**Source excerpt:**
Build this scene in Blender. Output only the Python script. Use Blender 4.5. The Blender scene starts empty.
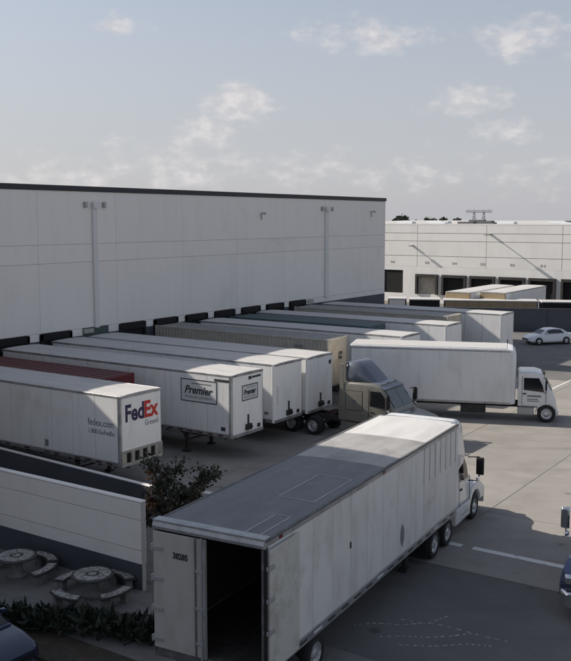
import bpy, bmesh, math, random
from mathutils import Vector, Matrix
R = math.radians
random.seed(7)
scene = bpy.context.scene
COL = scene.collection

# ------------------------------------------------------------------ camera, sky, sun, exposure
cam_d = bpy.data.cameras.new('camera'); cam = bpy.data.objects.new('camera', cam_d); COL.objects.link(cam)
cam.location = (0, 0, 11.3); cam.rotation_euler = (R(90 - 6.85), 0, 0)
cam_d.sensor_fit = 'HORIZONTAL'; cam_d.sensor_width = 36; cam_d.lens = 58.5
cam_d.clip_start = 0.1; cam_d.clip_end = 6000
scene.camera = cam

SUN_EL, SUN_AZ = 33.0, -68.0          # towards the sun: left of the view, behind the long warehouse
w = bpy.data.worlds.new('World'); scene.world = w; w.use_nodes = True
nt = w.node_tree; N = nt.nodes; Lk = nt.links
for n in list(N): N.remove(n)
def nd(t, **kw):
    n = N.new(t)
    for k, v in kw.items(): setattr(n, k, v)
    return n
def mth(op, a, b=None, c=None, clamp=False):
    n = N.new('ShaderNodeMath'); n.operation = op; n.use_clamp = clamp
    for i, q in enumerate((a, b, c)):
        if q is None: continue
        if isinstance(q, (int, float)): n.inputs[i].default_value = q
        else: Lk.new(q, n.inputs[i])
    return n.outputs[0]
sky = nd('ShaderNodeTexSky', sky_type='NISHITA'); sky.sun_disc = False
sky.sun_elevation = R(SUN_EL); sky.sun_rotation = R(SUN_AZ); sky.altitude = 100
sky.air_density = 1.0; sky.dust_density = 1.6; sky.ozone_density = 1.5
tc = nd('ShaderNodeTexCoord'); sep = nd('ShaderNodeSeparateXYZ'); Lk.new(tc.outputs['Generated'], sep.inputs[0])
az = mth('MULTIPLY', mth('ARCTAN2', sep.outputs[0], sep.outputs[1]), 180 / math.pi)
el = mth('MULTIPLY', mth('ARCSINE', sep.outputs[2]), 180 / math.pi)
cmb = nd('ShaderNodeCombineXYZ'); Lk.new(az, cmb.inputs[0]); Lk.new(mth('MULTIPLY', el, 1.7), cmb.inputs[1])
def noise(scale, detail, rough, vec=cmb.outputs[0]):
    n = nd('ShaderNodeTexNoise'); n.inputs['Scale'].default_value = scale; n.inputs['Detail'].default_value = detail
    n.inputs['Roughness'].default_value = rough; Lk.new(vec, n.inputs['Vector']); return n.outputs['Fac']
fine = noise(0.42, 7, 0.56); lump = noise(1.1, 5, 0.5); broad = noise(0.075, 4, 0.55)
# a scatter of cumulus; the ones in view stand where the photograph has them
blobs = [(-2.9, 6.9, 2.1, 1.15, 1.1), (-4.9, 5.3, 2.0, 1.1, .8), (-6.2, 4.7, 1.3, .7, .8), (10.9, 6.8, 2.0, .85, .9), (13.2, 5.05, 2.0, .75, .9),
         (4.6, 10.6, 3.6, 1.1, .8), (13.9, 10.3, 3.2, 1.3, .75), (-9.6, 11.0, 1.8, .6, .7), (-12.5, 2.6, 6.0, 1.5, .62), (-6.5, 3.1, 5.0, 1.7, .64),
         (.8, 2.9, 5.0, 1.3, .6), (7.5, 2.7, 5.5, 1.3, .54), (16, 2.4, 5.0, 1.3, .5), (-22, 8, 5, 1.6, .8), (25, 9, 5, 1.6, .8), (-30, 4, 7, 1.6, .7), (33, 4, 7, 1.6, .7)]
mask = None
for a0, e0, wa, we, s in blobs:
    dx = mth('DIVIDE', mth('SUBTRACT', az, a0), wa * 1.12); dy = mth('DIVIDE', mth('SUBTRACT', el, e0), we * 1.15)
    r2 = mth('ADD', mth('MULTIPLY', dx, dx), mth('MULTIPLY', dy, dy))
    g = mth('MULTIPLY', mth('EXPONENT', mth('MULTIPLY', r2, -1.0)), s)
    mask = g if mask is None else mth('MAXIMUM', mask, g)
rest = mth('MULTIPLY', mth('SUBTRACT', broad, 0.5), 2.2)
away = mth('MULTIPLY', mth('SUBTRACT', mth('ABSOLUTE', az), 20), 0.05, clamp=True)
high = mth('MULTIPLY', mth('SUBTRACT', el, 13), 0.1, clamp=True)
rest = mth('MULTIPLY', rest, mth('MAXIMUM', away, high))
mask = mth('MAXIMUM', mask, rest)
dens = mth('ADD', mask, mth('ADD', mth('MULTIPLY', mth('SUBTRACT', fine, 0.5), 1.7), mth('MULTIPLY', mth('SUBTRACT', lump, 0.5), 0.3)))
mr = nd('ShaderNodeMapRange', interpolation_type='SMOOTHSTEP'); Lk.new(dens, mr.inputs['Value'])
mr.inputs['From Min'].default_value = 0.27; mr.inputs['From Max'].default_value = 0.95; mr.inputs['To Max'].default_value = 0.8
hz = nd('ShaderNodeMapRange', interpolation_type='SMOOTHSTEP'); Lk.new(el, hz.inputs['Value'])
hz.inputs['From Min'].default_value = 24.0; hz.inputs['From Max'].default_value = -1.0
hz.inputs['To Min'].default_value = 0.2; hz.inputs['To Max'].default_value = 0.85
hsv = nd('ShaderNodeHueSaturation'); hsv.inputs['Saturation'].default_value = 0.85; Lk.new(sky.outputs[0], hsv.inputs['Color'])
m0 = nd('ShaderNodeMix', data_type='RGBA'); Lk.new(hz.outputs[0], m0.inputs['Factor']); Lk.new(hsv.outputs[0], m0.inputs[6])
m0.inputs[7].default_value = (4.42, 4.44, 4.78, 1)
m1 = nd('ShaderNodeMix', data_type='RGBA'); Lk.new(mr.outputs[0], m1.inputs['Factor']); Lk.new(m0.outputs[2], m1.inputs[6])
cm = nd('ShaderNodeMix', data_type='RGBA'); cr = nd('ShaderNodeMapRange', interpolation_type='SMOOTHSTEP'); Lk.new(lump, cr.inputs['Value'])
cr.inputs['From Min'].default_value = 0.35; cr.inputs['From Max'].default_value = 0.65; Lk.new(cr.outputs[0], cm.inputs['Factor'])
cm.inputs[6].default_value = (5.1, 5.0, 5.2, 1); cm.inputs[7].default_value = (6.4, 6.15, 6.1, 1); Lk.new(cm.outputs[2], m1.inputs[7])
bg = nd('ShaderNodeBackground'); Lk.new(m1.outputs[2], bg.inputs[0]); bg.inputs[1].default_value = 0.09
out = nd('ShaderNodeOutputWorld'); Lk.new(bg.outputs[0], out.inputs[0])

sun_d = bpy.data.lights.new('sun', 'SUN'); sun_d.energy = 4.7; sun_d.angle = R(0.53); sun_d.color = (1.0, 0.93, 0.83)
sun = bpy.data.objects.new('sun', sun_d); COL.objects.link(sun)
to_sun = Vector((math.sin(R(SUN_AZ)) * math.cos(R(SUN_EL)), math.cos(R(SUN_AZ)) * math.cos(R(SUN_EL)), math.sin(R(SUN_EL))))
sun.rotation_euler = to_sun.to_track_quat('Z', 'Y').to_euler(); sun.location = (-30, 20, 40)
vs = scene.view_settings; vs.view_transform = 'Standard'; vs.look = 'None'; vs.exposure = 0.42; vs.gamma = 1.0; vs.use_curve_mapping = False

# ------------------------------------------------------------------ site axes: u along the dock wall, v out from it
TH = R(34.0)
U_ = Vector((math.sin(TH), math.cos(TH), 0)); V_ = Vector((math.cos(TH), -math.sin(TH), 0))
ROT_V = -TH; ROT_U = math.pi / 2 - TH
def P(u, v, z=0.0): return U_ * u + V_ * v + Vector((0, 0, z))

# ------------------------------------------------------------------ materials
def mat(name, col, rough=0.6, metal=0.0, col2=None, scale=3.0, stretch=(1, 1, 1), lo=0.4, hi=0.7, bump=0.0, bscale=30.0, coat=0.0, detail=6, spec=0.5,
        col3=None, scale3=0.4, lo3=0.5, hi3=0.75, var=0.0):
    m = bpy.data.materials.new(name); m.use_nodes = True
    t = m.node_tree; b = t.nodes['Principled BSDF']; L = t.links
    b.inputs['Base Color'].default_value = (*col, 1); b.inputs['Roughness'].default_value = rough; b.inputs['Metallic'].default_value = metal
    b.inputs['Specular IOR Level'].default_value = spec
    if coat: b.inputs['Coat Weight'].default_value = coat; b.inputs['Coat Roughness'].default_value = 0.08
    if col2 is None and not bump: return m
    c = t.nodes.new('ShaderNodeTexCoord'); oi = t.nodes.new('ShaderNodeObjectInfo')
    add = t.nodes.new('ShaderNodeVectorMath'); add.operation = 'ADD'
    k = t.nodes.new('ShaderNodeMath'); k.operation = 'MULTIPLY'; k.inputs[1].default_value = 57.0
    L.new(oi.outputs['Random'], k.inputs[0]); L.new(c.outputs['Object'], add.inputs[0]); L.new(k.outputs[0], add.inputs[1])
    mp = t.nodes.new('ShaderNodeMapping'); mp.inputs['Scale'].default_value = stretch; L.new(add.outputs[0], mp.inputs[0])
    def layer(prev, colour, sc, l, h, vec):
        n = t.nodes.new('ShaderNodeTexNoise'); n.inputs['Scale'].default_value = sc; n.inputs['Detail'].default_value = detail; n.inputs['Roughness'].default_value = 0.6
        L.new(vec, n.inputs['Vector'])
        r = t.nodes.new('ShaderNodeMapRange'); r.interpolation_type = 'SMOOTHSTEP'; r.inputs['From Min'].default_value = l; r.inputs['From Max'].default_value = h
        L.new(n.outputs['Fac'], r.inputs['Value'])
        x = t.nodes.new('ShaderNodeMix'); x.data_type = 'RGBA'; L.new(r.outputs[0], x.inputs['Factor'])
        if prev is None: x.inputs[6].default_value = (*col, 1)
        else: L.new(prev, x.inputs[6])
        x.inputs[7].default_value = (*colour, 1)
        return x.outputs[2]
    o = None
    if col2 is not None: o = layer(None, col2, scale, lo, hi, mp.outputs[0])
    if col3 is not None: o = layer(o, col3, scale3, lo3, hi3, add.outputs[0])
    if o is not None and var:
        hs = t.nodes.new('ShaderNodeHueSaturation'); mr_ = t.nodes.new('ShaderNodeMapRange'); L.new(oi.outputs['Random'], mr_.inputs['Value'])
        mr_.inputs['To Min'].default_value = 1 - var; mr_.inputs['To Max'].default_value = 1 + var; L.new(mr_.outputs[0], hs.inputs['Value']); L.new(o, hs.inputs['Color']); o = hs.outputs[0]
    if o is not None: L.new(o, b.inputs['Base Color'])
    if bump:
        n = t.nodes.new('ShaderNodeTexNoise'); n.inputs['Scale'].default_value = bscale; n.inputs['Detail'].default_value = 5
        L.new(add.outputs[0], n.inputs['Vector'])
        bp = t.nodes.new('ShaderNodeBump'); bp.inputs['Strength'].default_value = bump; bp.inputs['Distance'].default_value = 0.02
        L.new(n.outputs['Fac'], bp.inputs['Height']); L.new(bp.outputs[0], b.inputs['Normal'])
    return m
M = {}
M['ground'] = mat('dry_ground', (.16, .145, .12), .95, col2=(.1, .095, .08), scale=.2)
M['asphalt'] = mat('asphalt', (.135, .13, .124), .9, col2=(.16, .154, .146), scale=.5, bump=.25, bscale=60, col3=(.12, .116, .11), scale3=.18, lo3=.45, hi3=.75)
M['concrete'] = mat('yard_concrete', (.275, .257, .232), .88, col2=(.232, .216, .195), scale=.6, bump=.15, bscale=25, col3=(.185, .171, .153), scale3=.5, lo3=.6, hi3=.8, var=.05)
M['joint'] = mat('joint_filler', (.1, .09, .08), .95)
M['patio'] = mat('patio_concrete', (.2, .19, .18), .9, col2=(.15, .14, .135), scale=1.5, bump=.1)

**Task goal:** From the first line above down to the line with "scene.camera = cam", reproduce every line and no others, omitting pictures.

**Full output:**
Build this scene in Blender. Output only the Python script. Use Blender 4.5. The Blender scene starts empty.
import bpy, bmesh, math, random
from mathutils import Vector, Matrix
R = math.radians
random.seed(7)
scene = bpy.context.scene
COL = scene.collection

# ------------------------------------------------------------------ camera, sky, sun, exposure
cam_d = bpy.data.cameras.new('camera'); cam = bpy.data.objects.new('camera', cam_d); COL.objects.link(cam)
cam.location = (0, 0, 11.3); cam.rotation_euler = (R(90 - 6.85), 0, 0)
cam_d.sensor_fit = 'HORIZONTAL'; cam_d.sensor_width = 36; cam_d.lens = 58.5
cam_d.clip_start = 0.1; cam_d.clip_end = 6000
scene.camera = cam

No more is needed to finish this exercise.